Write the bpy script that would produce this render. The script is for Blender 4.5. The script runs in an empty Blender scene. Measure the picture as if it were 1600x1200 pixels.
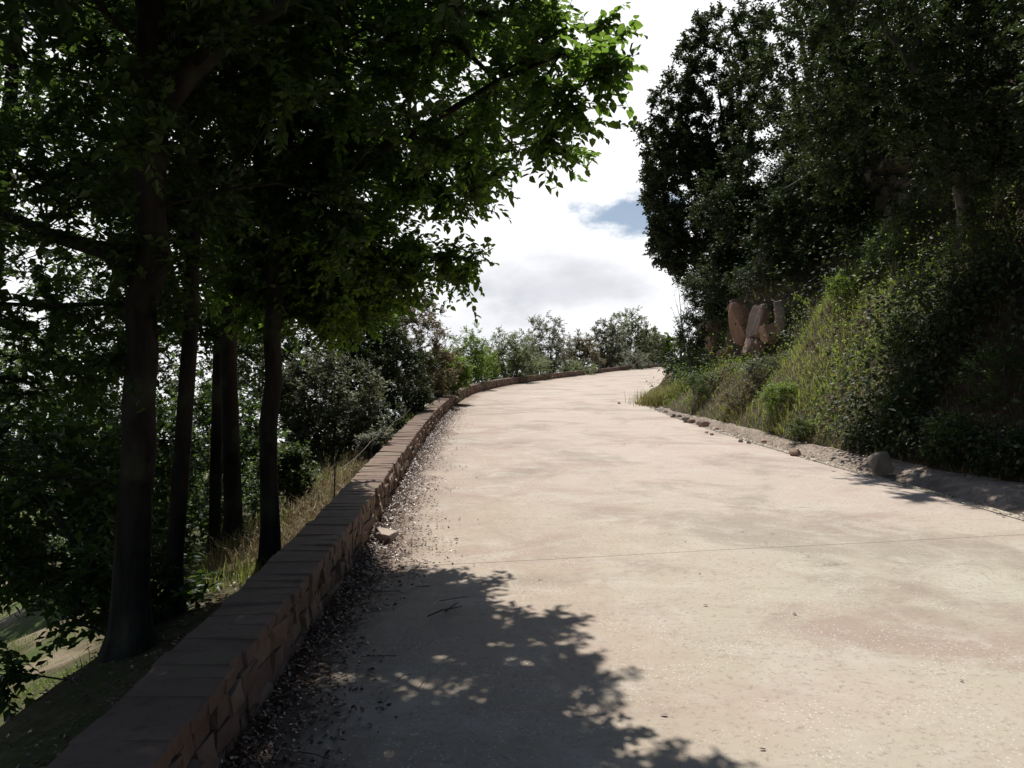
import bpy, math, random
import numpy as np
from mathutils import Matrix, Vector, Euler

R = math.radians
SC = bpy.context.scene
COL = SC.collection

# ------------------------------------------------------------------ camera, sky, sun, exposure
SUN_EL, SUN_AZ = 58.0, -1.0          # azimuth in degrees to the right of straight ahead (+y)
F = 1255.0                           # focal length in pixels of the 1600 px wide photograph
EYE = 1.6
cam_d = bpy.data.cameras.new('camera')
cam_d.sensor_width = 36.0
cam_d.lens = 36.0 * F / 1600.0
cam_d.clip_start = 0.05
cam_d.clip_end = 5000.0
cam = bpy.data.objects.new('camera', cam_d)
COL.objects.link(cam)
cam.location = (0, 0, EYE)
cam.rotation_euler = (R(90), 0, 0)
SC.camera = cam

SUN_DIR = Vector((math.sin(R(SUN_AZ)) * math.cos(R(SUN_EL)), math.cos(R(SUN_AZ)) * math.cos(R(SUN_EL)), math.sin(R(SUN_EL))))
sun_d = bpy.data.lights.new('sun', 'SUN')
sun_d.energy = 5.0
sun_d.angle = R(0.53)
sun_d.color = (1.0, 0.955, 0.89)
sun = bpy.data.objects.new('sun', sun_d)
COL.objects.link(sun)
sun.location = (0, 20, 40)
sun.rotation_euler = SUN_DIR.to_track_quat('Z', 'Y').to_euler()

SC.view_settings.view_transform = 'Standard'
SC.view_settings.look = 'None'
SC.view_settings.exposure = 0.15
SC.view_settings.gamma = 1.0
SC.view_settings.use_curve_mapping = False
SC.render.engine = 'CYCLES'
SC.cycles.max_bounces = 6
SC.cycles.diffuse_bounces = 3
SC.cycles.glossy_bounces = 2
SC.cycles.transmission_bounces = 4
SC.cycles.use_denoising = True
SC.cycles.caustics_reflective = False
SC.cycles.caustics_refractive = False


def make_world():
    w = bpy.data.worlds.new('World')
    SC.world = w
    w.use_nodes = True
    nt = w.node_tree
    N, L = nt.nodes, nt.links
    N.clear()

    def math_(op, a, b=None, c=None, clamp=False):
        n = N.new('ShaderNodeMath'); n.operation = op; n.use_clamp = clamp
        for i, v in enumerate((a, b, c)):
            if v is None: continue
            if isinstance(v, (int, float)): n.inputs[i].default_value = v
            else: L.new(v, n.inputs[i])
        return n.outputs[0]

    def smooth(v, a, b):
        n = N.new('ShaderNodeMapRange'); n.interpolation_type = 'SMOOTHSTEP'
        L.new(v, n.inputs[0]); n.inputs[1].default_value = a; n.inputs[2].default_value = b
        return n.outputs[0]

    def dotn(v, d):
        n = N.new('ShaderNodeVectorMath'); n.operation = 'DOT_PRODUCT'
        L.new(v, n.inputs[0]); n.inputs[1].default_value = d
        return n.outputs['Value']

    def noise(v, scale, detail, rough, off=(0, 0, 0), sz=2.0):
        m = N.new('ShaderNodeMapping'); L.new(v, m.inputs[0])
        m.inputs['Location'].default_value = off; m.inputs['Scale'].default_value = (1, 1, sz)
        n = N.new('ShaderNodeTexNoise'); L.new(m.outputs[0], n.inputs['Vector'])
        n.inputs['Scale'].default_value = scale; n.inputs['Detail'].default_value = detail
        n.inputs['Roughness'].default_value = rough
        return n.outputs[0]

    def blob(v, px, py, rx, ry, nz, amp, a, b):
        # distance of a sky direction from a cloud feature, in units of its half-axes, with a ragged rim
        d = Vector(((px - 800) / F, 1.0, (600 - py) / F)).normalized()
        right = Vector((d.y, -d.x, 0)).normalized()
        up = right.cross(d)
        u = math_('DIVIDE', dotn(v, right), rx / F); t = math_('DIVIDE', math_('SUBTRACT', dotn(v, up), 0.0), ry / F)
        r = math_('SQRT', math_('ADD', math_('MULTIPLY', u, u), math_('MULTIPLY', t, t)))
        r = math_('ADD', r, math_('MULTIPLY', math_('SUBTRACT', nz, 0.5), amp))
        front = math_('GREATER_THAN', dotn(v, d), 0.0)
        return math_('MULTIPLY', smooth(r, b, a), front)

    tc = N.new('ShaderNodeTexCoord')
    v = tc.outputs['Generated']
    sky = N.new('ShaderNodeTexSky'); sky.sky_type = 'NISHITA'; sky.sun_disc = False
    sky.sun_elevation = R(SUN_EL); sky.sun_rotation = R(SUN_AZ)
    sky.altitude = 200; sky.air_density = 1.0; sky.dust_density = 0.3; sky.ozone_density = 1.0
    bg_sky = N.new('ShaderNodeBackground'); bg_sky.inputs['Strength'].default_value = SKY_STRENGTH
    L.new(sky.outputs[0], bg_sky.inputs[0])
    nz = noise(v, 9.0, 6.0, 0.55)
    cs = dotn(v, SUN_DIR)
    # broken cloud: a bank in front under the sun, thinning out behind
    cover = noise(v, 2.2, 7.0, 0.55, (3.1, 0.4, 1.7))
    cover = math_('ADD', cover, math_('MULTIPLY', dotn(v, (0, 1, 0)), 0.36))
    cover = math_('SUBTRACT', cover, math_('MULTIPLY', smooth(dotn(v, (0, 0, 1)), 0.46, 0.72), 0.7))  # cloud cleared high up, out of view, to dim light in the shade
    cloud = smooth(cover, 0.54, 0.68)
    hole = blob(v, 985, 336, 98, 36, noise(v, 16.0, 8.0, 0.62), 2.6, 0.45, 1.25)
    cloud = math_('MULTIPLY', cloud, math_('SUBTRACT', 1.0, math_('MULTIPLY', hole, 0.86)))
    grey = blob(v, 870, 452, 190, 75, nz, 1.3, 0.2, 1.15)
    grey2 = blob(v, 690, 520, 260, 70, nz, 1.2, 0.2, 1.2)
    shade = math_('ADD', math_('MULTIPLY', grey, 0.30), math_('MULTIPLY', grey2, 0.15))
    # forward scattering: cloud is brightest towards the sun
    br = math_('ADD', math_('MULTIPLY', smooth(cs, -0.1, 0.62), 1.0), 0.06)
    br = math_('MULTIPLY', br, math_('ADD', 0.9, math_('MULTIPLY', nz, 0.2)))
    br = math_('MULTIPLY', br, math_('SUBTRACT', 1.0, shade))
    bg_c = N.new('ShaderNodeBackground')
    ct = N.new('ShaderNodeMix'); ct.data_type = 'RGBA'; L.new(shade, ct.inputs[0])
    ct.inputs[6].default_value = (0.975, 0.98, 1.0, 1); ct.inputs[7].default_value = (0.80, 0.85, 1.0, 1)
    L.new(ct.outputs[2], bg_c.inputs[0])
    L.new(br, bg_c.inputs['Strength'])
    mix = N.new('ShaderNodeMixShader')
    L.new(cloud, mix.inputs[0]); L.new(bg_sky.outputs[0], mix.inputs[1]); L.new(bg_c.outputs[0], mix.inputs[2])
    out = N.new('ShaderNodeOutputWorld'); L.new(mix.outputs[0], out.inputs[0])


SKY_STRENGTH = 0.065
make_world()


# ------------------------------------------------------------------ helpers
def tag(o, label=None, cat=None, group=None, kind=None):
    if label: o['label'] = label
    if cat: o['category'] = cat
    if group: o['group'] = group
    if kind: o['kind'] = kind
    return o


def empty(name, loc=(0, 0, 0)):
    o = bpy.data.objects.new(name, None)
    o.empty_display_size = 0.2
    COL.objects.link(o)
    o.location = loc
    return o


class Geo:
    """collects numpy geometry: triangles and quads over one vertex list, with a per-vertex tint"""
    def __init__(self):
        self.v, self.t, self.q, self.a, self.n = [], [], [], [], 0

    def add(self, v, tris=None, quads=None, tint=0.5):
        v = np.asarray(v, float).reshape(-1, 3)
        if tris is not None and len(tris): self.t.append(np.asarray(tris).reshape(-1, 3) + self.n)
        if quads is not None and len(quads): self.q.append(np.asarray(quads).reshape(-1, 4) + self.n)
        self.a.append(np.broadcast_to(np.asarray(tint, float), (len(v),)))
        self.v.append(v)
        self.n += len(v)

    def mesh(self, name, mat, smooth=False, origin=(0, 0, 0)):
        v = np.concatenate(self.v) - np.asarray(origin, float)
        t = np.concatenate(self.t) if self.t else np.zeros((0, 3), int)
        q = np.concatenate(self.q) if self.q else np.zeros((0, 4), int)
        me = bpy.data.meshes.new(name)
        me.vertices.add(len(v)); me.vertices.foreach_set('co', v.astype(np.float32).ravel())
        li = np.concatenate([t.ravel(), q.ravel()]).astype(np.int32)
        me.loops.add(len(li)); me.loops.foreach_set('vertex_index', li)
        me.polygons.add(len(t) + len(q))
        st = np.concatenate([np.arange(len(t)) * 3, len(t) * 3 + np.arange(len(q)) * 4]).astype(np.int32)
        me.polygons.foreach_set('loop_start', st)
        me.update(calc_edges=True)
        me.polygons.foreach_set('use_smooth', np.full(len(t) + len(q), bool(smooth)))
        at = me.attributes.new('tint', 'FLOAT', 'POINT')
        at.data.foreach_set('value', np.concatenate(self.a).astype(np.float32))
        me.materials.append(mat)
        me.validate()
        return me

    def build(self, name, mat, parent=None, smooth=False):
        org = Vector((0, 0, 0))
        if parent is not None:
            org = parent.location.copy() if parent.parent is None else parent.parent.location + parent.location
        o = bpy.data.objects.new(name, self.mesh(name, mat, smooth, org))
        COL.objects.link(o)
        if parent is not None: o.parent = parent
        return o


def unit(a):
    return a / np.maximum(np.linalg.norm(a, axis=-1, keepdims=True), 1e-9)


def hash2(i, j, s):
    n = (i * 374761393 + j * 668265263 + s * 974711) & 0x7fffffff
    n = ((n ^ (n >> 13)) * 1274126177) & 0x7fffffff
    return ((n ^ (n >> 16)) & 0xffff) / 65535.0


def vnoise(x, y, s=0):
    x, y = np.asarray(x, float), np.asarray(y, float)
    i, j = np.floor(x).astype(np.int64), np.floor(y).astype(np.int64)
    u, w = x - i, y - j
    u, w = u * u * (3 - 2 * u), w * w * (3 - 2 * w)
    return (hash2(i, j, s) * (1 - u) + hash2(i + 1, j, s) * u) * (1 - w) + (hash2(i, j + 1, s) * (1 - u) + hash2(i + 1, j + 1, s) * u) * w - 0.5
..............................
■ **WHAT THE TASK ASKS**
Pictures excluded, repeat exactly the lines from the top of the material through the line with "COL = SC.collection", including both of those lines.

■ **EXERCISE RESPONSE**
Write the bpy script that would produce this render. The script is for Blender 4.5. The script runs in an empty Blender scene. Measure the picture as if it were 1600x1200 pixels.
import bpy, math, random
import numpy as np
from mathutils import Matrix, Vector, Euler

R = math.radians
SC = bpy.context.scene
COL = SC.collection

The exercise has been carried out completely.